Here, Ms. Haley placed her attorney fee claim in issue, and then made the choice to settle the case in a manner that allowed her to recover addition child support. At the same time, Mr. Haley settled the underlying child support modification claim without waiving any defenses to Ms. Haley’s attorney fee claim. Each party compromised something in order to bring about an end to the dispute. As such, unless the parties otherwise agreed (which they did not here), there could be no “prevailing party” following the settlement. See id. Because the parties’ settlement of Ms. Haley’s underlying child support claim eliminated any basis upon which the trial court could determine who the “prevailing party” was in this case, neither the trial court nor this Court is authorized to declare that Ms. Haley was *210the prevailing party. Under the majority’s analysis, however, even when one party to a settlement agreement is legally correct that the other party to the agreement is not entitled to an award of attorney fees, and even when a settlement agreement is drafted to ensure that no valid legal defenses to an attorney fee claim have been waived, a settling party who requests attorney fees but who is not legally entitled to receive them may still obtain them. Contrary to the purpose of settlement to “prevent [ ] further annoyance, uncertainty and doubt, and to avoid . . . the uncertain results of a vexatious, troublesome, and expensive litigation” regardless of who may or may not be right about the underlying claim, the majority ensures that litigation, even on issues that were legally foreclosed by the settlement, will continue. Id. Here, Ms. Haley agreed to settle her underlying child support modification claim in a manner that foreclosed her ability to obtain attorney fees as a matter of law. She cannot now be rewarded, after such an agreement, with a windfall of attorney fees that she is not entitled to based on the consequences of the settlement agreement that she freely chose to enter. Because the majority erroneously allows such a windfall in contravention of the settlement agreement and OCGA § 19-6-19 (d), I must dissent.
Decided June 25, 2007. Watson, Spence, Lowe & Chambless, Kelley O. Boswell, for appellant. McCall, Phillips & Williams, W. Earl McCall, for appellee.In Mr. Haley’s initial March 10, 2006 response to Ms. Haley’s Motion for Attorney Fees, he specifically argues that Ms. Haley is not entitled to attorney fees because she “is not the prevailing party under the meaning of [OCGA § 19-6-19 (d),] as . . . the parties came to a settlement of the child support modification action which is vastly different from what she sought.” After the trial court denied Ms.

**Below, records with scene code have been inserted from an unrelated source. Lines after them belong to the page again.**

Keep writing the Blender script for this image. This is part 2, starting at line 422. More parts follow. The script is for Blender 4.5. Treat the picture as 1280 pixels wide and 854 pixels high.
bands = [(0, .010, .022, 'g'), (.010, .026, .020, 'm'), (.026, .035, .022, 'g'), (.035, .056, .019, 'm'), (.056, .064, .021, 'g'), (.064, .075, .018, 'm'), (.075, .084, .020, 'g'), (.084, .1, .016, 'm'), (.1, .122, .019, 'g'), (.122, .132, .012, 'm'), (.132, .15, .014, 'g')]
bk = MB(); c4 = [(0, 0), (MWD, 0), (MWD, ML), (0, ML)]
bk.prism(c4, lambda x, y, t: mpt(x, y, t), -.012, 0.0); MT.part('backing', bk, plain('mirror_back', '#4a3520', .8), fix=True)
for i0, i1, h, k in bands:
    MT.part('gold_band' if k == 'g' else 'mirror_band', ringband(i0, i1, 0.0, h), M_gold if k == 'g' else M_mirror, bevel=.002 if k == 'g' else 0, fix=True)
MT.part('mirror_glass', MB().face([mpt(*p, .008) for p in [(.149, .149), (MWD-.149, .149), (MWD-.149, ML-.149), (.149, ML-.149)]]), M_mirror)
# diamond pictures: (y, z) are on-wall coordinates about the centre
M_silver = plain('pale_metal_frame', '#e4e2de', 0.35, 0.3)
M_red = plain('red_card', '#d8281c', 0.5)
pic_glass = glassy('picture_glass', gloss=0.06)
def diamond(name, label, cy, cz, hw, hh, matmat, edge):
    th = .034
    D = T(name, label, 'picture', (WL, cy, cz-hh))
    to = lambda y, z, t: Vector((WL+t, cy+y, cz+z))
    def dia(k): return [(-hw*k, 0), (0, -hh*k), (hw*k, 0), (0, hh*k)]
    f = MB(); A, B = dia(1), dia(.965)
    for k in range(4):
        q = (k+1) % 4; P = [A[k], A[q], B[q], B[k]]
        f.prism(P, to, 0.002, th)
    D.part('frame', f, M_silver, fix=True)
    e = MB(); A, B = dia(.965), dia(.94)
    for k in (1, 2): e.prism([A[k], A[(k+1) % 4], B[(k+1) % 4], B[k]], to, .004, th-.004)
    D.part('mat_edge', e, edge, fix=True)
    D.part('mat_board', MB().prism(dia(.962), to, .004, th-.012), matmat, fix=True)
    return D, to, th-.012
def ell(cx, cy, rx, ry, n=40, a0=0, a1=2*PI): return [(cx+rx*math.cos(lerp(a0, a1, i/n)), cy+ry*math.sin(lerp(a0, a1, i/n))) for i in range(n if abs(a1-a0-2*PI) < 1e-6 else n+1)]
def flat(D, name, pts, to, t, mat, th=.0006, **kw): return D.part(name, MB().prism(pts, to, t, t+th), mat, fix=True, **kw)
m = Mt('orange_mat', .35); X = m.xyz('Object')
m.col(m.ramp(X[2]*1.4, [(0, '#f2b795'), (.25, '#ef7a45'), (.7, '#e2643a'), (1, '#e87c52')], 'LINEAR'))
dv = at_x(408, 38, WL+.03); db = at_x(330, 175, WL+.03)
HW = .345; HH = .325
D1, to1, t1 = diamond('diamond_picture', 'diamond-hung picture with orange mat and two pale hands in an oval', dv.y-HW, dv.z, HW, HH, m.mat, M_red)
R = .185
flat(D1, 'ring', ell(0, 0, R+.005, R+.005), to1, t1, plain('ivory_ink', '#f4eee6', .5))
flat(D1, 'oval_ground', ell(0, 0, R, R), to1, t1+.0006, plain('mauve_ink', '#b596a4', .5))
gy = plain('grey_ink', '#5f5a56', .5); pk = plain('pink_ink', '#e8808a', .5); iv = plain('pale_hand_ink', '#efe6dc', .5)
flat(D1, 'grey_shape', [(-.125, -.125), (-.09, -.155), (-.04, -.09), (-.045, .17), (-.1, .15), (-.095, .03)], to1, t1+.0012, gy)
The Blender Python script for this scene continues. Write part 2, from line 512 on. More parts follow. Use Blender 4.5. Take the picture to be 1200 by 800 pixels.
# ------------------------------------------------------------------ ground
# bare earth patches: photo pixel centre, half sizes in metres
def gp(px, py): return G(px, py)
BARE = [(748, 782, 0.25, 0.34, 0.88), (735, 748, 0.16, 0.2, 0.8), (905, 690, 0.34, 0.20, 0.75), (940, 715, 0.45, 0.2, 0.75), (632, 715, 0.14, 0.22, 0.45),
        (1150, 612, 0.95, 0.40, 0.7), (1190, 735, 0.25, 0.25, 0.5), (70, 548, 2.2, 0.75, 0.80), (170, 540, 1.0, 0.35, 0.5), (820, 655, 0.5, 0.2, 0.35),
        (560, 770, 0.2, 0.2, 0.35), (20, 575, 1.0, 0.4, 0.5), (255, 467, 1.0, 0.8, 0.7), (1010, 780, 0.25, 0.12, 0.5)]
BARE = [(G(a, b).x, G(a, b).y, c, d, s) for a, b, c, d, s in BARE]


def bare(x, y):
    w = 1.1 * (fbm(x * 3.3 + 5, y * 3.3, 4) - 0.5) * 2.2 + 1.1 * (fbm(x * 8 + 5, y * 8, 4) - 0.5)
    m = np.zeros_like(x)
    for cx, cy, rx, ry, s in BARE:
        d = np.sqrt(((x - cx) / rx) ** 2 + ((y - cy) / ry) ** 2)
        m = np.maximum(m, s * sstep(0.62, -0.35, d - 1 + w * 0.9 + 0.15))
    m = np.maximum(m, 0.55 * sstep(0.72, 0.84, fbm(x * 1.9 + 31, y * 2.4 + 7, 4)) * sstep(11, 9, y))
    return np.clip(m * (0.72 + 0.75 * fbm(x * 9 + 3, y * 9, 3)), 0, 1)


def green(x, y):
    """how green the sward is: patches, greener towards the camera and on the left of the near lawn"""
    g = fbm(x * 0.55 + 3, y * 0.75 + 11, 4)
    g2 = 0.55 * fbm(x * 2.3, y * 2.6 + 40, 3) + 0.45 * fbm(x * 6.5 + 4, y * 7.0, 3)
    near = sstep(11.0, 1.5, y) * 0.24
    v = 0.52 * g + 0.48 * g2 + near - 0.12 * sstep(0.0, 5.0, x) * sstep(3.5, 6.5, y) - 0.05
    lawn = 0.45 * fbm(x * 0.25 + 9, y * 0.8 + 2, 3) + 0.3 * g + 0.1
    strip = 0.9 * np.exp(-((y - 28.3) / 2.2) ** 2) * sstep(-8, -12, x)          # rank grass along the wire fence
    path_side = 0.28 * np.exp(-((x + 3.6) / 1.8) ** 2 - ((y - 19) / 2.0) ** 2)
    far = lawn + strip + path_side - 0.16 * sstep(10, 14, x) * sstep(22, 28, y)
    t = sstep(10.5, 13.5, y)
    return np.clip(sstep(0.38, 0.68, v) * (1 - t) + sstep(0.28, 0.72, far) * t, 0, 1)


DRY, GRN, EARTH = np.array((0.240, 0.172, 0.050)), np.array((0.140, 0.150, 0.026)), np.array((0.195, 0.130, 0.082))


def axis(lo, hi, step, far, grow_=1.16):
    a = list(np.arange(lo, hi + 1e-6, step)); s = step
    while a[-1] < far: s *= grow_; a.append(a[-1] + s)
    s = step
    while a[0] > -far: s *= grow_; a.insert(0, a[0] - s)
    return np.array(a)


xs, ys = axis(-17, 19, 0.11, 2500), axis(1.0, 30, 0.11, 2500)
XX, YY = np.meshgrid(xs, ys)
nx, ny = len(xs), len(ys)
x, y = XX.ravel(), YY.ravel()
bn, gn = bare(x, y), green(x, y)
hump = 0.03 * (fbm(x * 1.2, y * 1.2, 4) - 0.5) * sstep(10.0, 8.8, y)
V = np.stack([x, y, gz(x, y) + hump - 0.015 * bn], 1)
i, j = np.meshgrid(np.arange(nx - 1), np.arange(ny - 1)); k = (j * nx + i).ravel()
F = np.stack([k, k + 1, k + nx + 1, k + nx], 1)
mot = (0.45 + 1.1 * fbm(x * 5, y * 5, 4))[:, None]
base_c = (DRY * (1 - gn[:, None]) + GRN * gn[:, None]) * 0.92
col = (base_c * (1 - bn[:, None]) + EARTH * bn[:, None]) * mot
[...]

Haley’s request for fees in a May 4, 2006 order, Ms. Haley moved for reconsideration, citing new authority to support her position that she was entitled to recover attorney fees pursuant to OCGA § 19-6-19 (d). In Mr. Haley’s May 22, 2006 response, he distinguishes the cases cited by Ms. Haley by arguing that Ms. Haley was not a prevailing party under OCGA § 19-6-19 (d) because her “petition for child support modification was not bench tried or jury tried, and no award was entered in Ms. Haley’s favor. Rather, the parties resolved the issue of child support raised by Ms. Haley’s counterclaim themselves.”